A few years back I had a prayer dinner for Liam before heading off on one of our 3 week long trips for oxygen treatments. I invited only a few couples and kept it close and intimate on purpose. These were people we were close to, felt comfortable sharing intimate prayers with and knew they cared about and loved Liam like we did.

However, before the evening was over, one of the couples left. Something happened that made them feel the need to leave our home right away. They didn't explain why they were leaving. They just said they needed to go and left. I was confused, worried, and at a loss as to what was going on. They didn't even stick around to pray with us over Liam. I was so hurt. I had called them friends and they had left us. I have not had a relationship with them since. Nor have I ever been given an explanation why. They just disappeared.

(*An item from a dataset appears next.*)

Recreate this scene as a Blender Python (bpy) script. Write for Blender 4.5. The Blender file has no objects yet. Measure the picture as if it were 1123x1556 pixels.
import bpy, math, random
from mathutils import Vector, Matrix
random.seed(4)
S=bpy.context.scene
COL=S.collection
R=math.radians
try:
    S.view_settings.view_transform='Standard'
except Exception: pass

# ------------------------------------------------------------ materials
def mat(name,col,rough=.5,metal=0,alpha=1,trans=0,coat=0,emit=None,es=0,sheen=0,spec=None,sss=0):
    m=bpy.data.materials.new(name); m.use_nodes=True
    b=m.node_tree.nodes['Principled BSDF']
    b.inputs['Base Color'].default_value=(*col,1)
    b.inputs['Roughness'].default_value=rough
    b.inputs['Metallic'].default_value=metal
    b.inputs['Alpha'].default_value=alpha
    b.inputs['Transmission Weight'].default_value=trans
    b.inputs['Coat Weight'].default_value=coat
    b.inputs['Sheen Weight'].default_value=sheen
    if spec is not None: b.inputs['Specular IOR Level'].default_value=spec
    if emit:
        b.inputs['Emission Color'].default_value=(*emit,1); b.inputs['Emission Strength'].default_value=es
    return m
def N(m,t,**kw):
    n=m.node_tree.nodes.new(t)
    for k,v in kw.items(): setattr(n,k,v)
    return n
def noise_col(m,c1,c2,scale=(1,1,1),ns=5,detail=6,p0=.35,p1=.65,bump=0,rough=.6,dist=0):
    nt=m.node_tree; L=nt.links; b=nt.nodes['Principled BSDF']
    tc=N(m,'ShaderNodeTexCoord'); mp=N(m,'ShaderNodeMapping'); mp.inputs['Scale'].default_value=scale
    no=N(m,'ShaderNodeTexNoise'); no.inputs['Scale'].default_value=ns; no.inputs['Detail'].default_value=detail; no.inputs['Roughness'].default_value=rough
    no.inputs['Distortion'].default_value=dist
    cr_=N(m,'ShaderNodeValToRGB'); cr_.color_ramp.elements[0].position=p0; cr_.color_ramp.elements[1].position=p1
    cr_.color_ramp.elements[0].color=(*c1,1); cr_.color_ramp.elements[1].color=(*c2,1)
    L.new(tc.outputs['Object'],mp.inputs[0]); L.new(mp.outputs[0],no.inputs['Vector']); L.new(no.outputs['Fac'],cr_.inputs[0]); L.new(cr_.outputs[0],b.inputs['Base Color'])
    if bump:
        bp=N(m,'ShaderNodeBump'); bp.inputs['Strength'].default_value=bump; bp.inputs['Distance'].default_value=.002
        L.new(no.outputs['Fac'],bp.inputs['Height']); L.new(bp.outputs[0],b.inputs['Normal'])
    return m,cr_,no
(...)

I was reminded Sunday that we are never to allow our significance to be placed in the hands of men. We should never expect to get our validation from others. Jesus suffered the ultimate rejection. He knew the pain of rejection from close friends. He was betrayed. All of his disciples left him. Peter cursingly denied him.

It brings comfort to know that Jesus felt the same things we feel. He was rejected too. He understands.

But he experienced the greatest of all rejections. He was rejected over and over. He was spit on. He was hit. He was flogged. He was stabbed. He was mocked. He was crucified.

Thinking over this Sunday's sermon I was reminded God has placed every circumstance in my life to mold me and shape me into the character he wants me to have. His perfect plan allowed for the rejection I experienced in that friendship. Not to define me but to refine me.